Below are records; reproduce exactly the lines from the one that has "no objects yet." through the one that has "C = scene.collection", ends included, and nothing more.
-*-*-
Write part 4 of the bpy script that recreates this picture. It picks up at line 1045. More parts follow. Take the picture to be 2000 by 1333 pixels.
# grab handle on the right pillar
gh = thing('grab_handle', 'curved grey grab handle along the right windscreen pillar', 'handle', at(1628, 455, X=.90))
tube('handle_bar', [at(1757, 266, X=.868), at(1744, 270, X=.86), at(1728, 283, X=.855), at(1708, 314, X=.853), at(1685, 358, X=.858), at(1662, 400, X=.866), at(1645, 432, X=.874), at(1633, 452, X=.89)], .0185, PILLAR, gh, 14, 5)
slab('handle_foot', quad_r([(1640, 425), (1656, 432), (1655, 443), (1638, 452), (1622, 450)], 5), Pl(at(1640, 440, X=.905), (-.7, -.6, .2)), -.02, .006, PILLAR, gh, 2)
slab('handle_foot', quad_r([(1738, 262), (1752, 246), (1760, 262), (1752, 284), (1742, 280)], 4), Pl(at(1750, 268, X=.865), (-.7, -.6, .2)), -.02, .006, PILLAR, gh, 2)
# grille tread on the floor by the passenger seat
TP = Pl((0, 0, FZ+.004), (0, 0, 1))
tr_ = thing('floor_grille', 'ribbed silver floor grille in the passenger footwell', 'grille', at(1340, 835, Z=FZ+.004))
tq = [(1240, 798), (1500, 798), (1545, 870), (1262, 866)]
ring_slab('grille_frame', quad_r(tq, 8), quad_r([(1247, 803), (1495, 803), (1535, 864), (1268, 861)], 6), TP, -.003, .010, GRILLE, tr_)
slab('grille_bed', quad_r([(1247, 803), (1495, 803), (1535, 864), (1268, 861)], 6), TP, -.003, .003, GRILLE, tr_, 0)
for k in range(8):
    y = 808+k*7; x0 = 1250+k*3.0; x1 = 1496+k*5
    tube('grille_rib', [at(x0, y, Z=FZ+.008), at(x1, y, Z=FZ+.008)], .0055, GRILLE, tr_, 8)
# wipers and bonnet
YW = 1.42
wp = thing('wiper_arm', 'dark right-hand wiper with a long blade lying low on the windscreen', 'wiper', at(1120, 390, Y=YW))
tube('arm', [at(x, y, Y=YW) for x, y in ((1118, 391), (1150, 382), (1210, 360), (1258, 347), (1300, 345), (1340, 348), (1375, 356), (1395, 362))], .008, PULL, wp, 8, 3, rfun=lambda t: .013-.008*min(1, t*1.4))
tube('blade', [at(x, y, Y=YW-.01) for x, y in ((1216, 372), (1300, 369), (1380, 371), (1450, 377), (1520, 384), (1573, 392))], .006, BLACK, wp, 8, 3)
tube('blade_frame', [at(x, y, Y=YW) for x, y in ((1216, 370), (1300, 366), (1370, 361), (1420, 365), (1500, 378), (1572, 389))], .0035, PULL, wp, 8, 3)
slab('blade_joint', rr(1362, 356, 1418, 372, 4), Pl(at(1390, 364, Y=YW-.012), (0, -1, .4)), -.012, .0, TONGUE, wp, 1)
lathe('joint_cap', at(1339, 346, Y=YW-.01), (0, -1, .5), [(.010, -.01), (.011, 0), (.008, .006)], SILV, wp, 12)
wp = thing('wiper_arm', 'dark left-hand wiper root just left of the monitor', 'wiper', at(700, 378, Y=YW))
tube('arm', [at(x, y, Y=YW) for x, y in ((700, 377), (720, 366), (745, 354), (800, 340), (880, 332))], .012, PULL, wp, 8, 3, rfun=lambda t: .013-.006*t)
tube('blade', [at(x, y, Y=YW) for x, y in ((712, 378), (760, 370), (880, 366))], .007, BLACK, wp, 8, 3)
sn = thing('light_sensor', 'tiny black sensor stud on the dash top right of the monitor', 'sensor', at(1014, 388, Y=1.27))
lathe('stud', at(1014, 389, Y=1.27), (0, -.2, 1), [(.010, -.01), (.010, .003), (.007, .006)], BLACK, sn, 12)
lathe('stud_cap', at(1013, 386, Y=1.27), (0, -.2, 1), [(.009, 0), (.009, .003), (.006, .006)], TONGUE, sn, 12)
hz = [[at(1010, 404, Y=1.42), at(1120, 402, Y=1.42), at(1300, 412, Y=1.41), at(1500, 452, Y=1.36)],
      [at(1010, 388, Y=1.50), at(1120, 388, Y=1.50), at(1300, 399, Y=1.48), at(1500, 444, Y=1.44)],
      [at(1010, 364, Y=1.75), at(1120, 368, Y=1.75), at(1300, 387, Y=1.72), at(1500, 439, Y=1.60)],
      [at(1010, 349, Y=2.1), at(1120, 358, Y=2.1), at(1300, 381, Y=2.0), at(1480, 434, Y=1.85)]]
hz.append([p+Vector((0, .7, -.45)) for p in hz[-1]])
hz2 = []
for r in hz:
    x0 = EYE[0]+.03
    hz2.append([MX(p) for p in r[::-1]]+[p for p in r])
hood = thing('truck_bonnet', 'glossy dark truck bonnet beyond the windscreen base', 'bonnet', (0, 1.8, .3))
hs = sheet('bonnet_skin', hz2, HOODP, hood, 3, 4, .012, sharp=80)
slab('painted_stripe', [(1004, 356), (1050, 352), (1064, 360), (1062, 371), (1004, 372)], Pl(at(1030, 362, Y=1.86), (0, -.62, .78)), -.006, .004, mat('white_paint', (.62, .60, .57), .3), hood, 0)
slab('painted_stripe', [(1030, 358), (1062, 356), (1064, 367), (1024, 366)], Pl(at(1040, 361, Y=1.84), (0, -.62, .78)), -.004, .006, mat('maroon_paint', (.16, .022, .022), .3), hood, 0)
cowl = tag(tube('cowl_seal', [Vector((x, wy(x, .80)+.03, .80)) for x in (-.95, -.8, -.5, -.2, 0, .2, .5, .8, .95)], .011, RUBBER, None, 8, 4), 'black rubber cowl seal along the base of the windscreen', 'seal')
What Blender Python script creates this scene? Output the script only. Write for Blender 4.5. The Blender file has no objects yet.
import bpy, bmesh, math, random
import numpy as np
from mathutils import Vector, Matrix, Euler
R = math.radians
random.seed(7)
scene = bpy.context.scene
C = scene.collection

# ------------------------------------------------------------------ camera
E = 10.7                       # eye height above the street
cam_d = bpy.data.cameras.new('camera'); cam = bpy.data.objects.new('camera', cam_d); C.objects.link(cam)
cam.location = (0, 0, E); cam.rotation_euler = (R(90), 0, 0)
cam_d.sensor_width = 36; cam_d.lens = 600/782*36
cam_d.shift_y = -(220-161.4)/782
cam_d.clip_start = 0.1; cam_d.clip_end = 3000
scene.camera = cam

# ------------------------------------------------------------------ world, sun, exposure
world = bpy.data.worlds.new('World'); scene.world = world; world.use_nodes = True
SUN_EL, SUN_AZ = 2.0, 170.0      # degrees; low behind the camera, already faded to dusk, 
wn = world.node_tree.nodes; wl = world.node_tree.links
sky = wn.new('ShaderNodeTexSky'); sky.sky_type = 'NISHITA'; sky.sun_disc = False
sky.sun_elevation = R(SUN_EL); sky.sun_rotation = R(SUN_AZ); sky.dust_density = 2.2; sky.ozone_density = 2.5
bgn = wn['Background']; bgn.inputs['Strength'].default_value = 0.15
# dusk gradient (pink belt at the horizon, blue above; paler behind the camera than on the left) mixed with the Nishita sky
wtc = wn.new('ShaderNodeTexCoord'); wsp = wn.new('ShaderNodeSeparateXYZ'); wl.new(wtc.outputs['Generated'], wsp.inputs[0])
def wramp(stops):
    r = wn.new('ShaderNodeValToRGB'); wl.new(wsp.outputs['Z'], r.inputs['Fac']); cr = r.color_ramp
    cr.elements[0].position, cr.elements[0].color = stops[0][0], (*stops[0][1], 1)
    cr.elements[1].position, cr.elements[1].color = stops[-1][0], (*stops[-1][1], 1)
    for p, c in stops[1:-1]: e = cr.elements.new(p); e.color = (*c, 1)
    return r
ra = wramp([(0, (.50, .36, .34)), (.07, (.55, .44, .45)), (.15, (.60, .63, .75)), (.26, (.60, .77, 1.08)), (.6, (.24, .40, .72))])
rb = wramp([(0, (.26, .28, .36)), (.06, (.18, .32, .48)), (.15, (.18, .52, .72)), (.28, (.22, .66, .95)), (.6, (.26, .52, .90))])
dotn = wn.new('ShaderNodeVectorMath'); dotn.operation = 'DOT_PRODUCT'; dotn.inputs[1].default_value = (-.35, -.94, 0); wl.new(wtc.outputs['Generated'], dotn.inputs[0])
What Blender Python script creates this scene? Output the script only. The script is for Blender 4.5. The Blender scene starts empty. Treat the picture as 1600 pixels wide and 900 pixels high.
-*-*-
_Response to this exercise_.
What Blender Python script creates this scene? Output the script only. Write for Blender 4.5. The Blender file has no objects yet.
import bpy, bmesh, math, random
import numpy as np
from mathutils import Vector, Matrix, Euler
R = math.radians
random.seed(7)
scene = bpy.context.scene
C = scene.collection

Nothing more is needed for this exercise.